• Record set:
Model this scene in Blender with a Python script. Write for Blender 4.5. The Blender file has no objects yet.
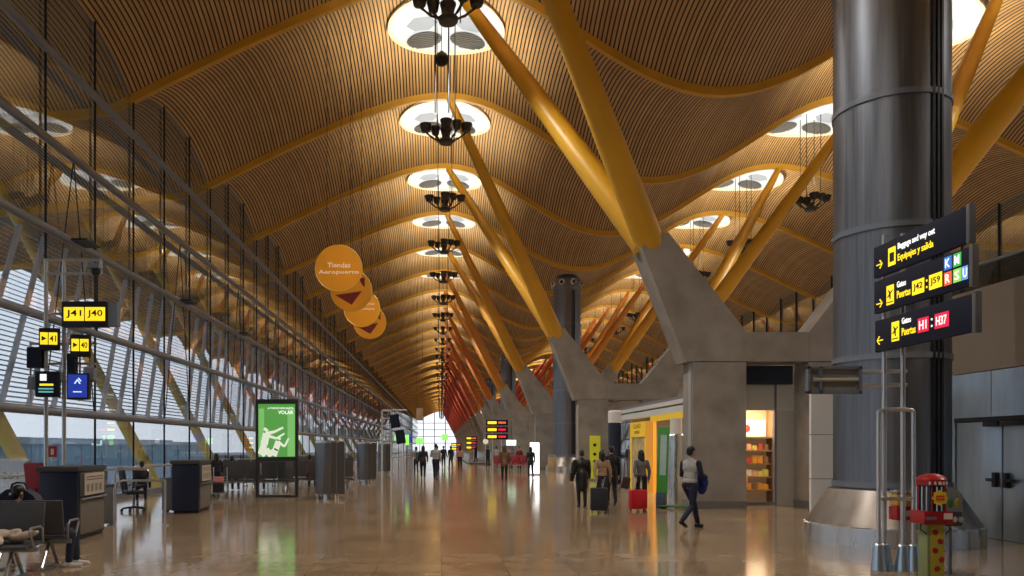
import bpy, bmesh, math, random
from mathutils import Vector, Matrix, Euler
random.seed(7)
PI = math.pi
C = bpy.context.scene.collection
scene = bpy.context.scene

# ------------------------------------------------------------------ materials
MATS = {}
def mat(name, col=(.5,.5,.5), rough=.5, metal=0., emit=0., ecol=None, spec=.5, noise=0., nscale=4., alpha=1., bump=0.):
    if name in MATS: return MATS[name]
    m = bpy.data.materials.new(name); m.use_nodes = True
    nt = m.node_tree; b = nt.nodes['Principled BSDF']
    b.inputs['Base Color'].default_value = (*col, 1)
    b.inputs['Roughness'].default_value = rough
    b.inputs['Metallic'].default_value = metal
    b.inputs['Specular IOR Level'].default_value = spec
    if emit:
        b.inputs['Emission Color'].default_value = (*(ecol or col), 1)
        b.inputs['Emission Strength'].default_value = emit
    if noise or bump:
        tc = nt.nodes.new('ShaderNodeTexCoord')
        n = nt.nodes.new('ShaderNodeTexNoise'); n.inputs['Scale'].default_value = nscale; n.inputs['Detail'].default_value = 5
        nt.links.new(tc.outputs['Object'], n.inputs['Vector'])
        if noise:
            r = nt.nodes.new('ShaderNodeValToRGB')
            r.color_ramp.elements[0].position = .3; r.color_ramp.elements[1].position = .7
            r.color_ramp.elements[0].color = (*[c*(1-noise) for c in col], 1)
            r.color_ramp.elements[1].color = (*[min(1, c*(1+noise)) for c in col], 1)
            nt.links.new(n.outputs['Fac'], r.inputs['Fac']); nt.links.new(r.outputs['Color'], b.inputs['Base Color'])
        if bump:
            bp = nt.nodes.new('ShaderNodeBump'); bp.inputs['Strength'].default_value = bump; bp.inputs['Distance'].default_value = .02
            nt.links.new(n.outputs['Fac'], bp.inputs['Height']); nt.links.new(bp.outputs['Normal'], b.inputs['Normal'])
    MATS[name] = m
    return m

class NB:
    """tiny node builder"""
    def __init__(s, m): s.nt = m.node_tree
    def node(s, t, **kw):
        n = s.nt.nodes.new(t)
        for k, v in kw.items(): setattr(n, k, v)
        return n
    def math(s, op, a, b=None, c=None):
        n = s.nt.nodes.new('ShaderNodeMath'); n.operation = op
        for i, v in enumerate((a, b, c)):
            if v is None: continue
            if isinstance(v, (int, float)): n.inputs[i].default_value = v
            else: s.nt.links.new(v, n.inputs[i])
        return n.outputs[0]
    def link(s, a, b): s.nt.links.new(a, b)

def slat_material():
    m = bpy.data.materials.new('bamboo_slats'); m.use_nodes = True
    k = NB(m); b = m.node_tree.nodes['Principled BSDF']
    tc = k.node('ShaderNodeTexCoord'); sp = k.node('ShaderNodeSeparateXYZ'); k.link(tc.outputs['Object'], sp.inputs[0])
    P = .138
    u = k.math('DIVIDE', sp.outputs['X'], P)
    fr = k.math('FRACT', u); fl = k.math('FLOOR', u)
    d = k.math('ABSOLUTE', k.math('SUBTRACT', fr, .5))            # 0 at slat centre, .5 at gap
    gap = k.math('GREATER_THAN', d, .325)
    wn = k.node('ShaderNodeTexWhiteNoise', noise_dimensions='1D'); k.link(fl, wn.inputs['W'])
    nz = k.node('ShaderNodeTexNoise'); nz.inputs['Scale'].default_value = .9; nz.inputs['Detail'].default_value = 3
    k.link(tc.outputs['Object'], nz.inputs['Vector'])
    v = k.math('ADD', k.math('MULTIPLY', wn.outputs['Value'], .35), k.math('MULTIPLY', nz.outputs['Fac'], .6))
    r = k.node('ShaderNodeValToRGB')
    r.color_ramp.elements[0].position = .1; r.color_ramp.elements[0].color = (.40, .235, .095, 1)
    r.color_ramp.elements[1].position = .85; r.color_ramp.elements[1].color = (.68, .435, .185, 1)
    k.link(v, r.inputs['Fac'])
    mx = k.node('ShaderNodeMix', data_type='RGBA')
    k.link(gap, mx.inputs['Factor']); k.link(r.outputs['Color'], mx.inputs['A']); mx.inputs['B'].default_value = (.035, .018, .008, 1)
    k.link(mx.outputs['Result'], b.inputs['Base Color'])
    bp = k.node('ShaderNodeBump'); bp.inputs['Strength'].default_value = .6; bp.inputs['Distance'].default_value = .04
    k.link(k.math('SUBTRACT', 1, gap), bp.inputs['Height']); k.link(bp.outputs['Normal'], b.inputs['Normal'])
    b.inputs['Roughness'].default_value = .55
    return m

def floor_material():
    m = bpy.data.materials.new('polished_stone'); m.use_nodes = True
    k = NB(m); b = m.node_tree.nodes['Principled BSDF']
    tc = k.node('ShaderNodeTexCoord'); sp = k.node('ShaderNodeSeparateXYZ'); k.link(tc.outputs['Object'], sp.inputs[0])
    def tiles(sock, P, w):
        f = k.math('FRACT', k.math('DIVIDE', sock, P)); return k.math('LESS_THAN', f, w), k.math('FLOOR', k.math('DIVIDE', sock, P))
    lx, fx = tiles(sp.outputs['X'], .9, .012); ly, fy = tiles(sp.outputs['Y'], .9, .012)
    line = k.math('MAXIMUM', lx, ly)
    wn = k.node('ShaderNodeTexWhiteNoise', noise_dimensions='2D')
    cb = k.node('ShaderNodeCombineXYZ'); k.link(fx, cb.inputs[0]); k.link(fy, cb.inputs[1]); k.link(cb.outputs[0], wn.inputs['Vector'])
    nz = k.node('ShaderNodeTexNoise'); nz.inputs['Scale'].default_value = 2.2; nz.inputs['Detail'].default_value = 6; nz.inputs['Distortion'].default_value = .6
    k.link(tc.outputs['Object'], nz.inputs['Vector'])
    v = k.math('ADD', k.math('MULTIPLY', wn.outputs['Value'], .3), k.math('MULTIPLY', nz.outputs['Fac'], .7))
    r = k.node('ShaderNodeValToRGB')
    r.color_ramp.elements[0].position = .25; r.color_ramp.elements[0].color = (.27, .185, .105, 1)
    r.color_ramp.elements[1].position = .8; r.color_ramp.elements[1].color = (.47, .345, .22, 1)
    k.link(v, r.inputs['Fac'])
    mx = k.node('ShaderNodeMix', data_type='RGBA'); k.link(line, mx.inputs['Factor']); k.link(r.outputs['Color'], mx.inputs['A'])
    mx.inputs['B'].default_value = (.12, .07, .035, 1)
    k.link(mx.outputs['Result'], b.inputs['Base Color'])
    n2 = k.node('ShaderNodeTexNoise'); n2.inputs['Scale'].default_value = .7; n2.inputs['Detail'].default_value = 4
    k.link(tc.outputs['Object'], n2.inputs['Vector'])
    k.link(k.math('ADD', k.math('MULTIPLY', n2.outputs['Fac'], .13), .045), b.inputs['Roughness'])
    b.inputs['Specular IOR Level'].default_value = .42
    return m

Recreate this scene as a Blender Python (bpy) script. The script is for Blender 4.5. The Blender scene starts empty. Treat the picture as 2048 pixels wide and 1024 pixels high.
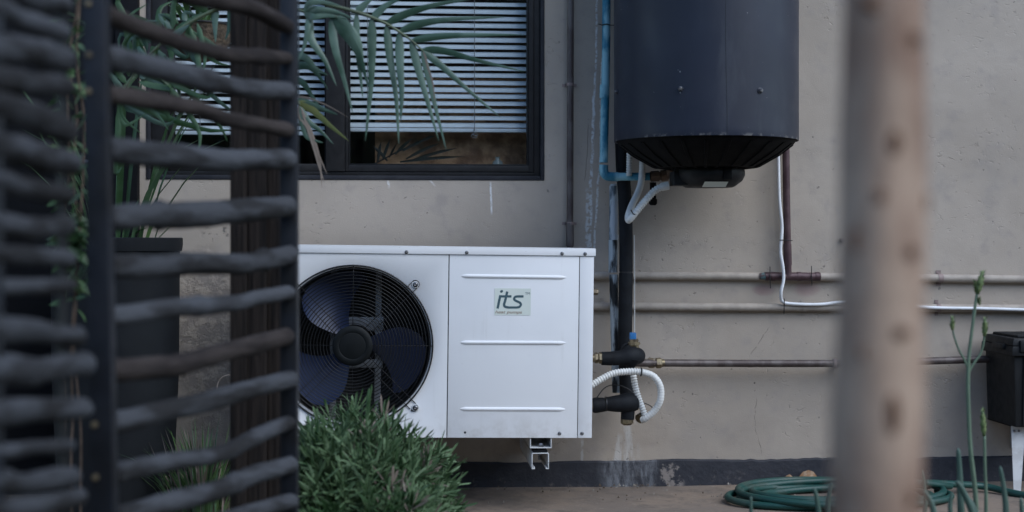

• Aim: Write out exactly the lines between the start of the data and the line with "scene = bpy.context.scene", including both, but none of the pictures.

• Exercise answer:
Model this scene in Blender with a Python script. Write for Blender 4.5. The Blender file has no objects yet.
import bpy, bmesh, math, random
from mathutils import Vector, Matrix, Euler
random.seed(7)
PI = math.pi
C = bpy.context.scene.collection
scene = bpy.context.scene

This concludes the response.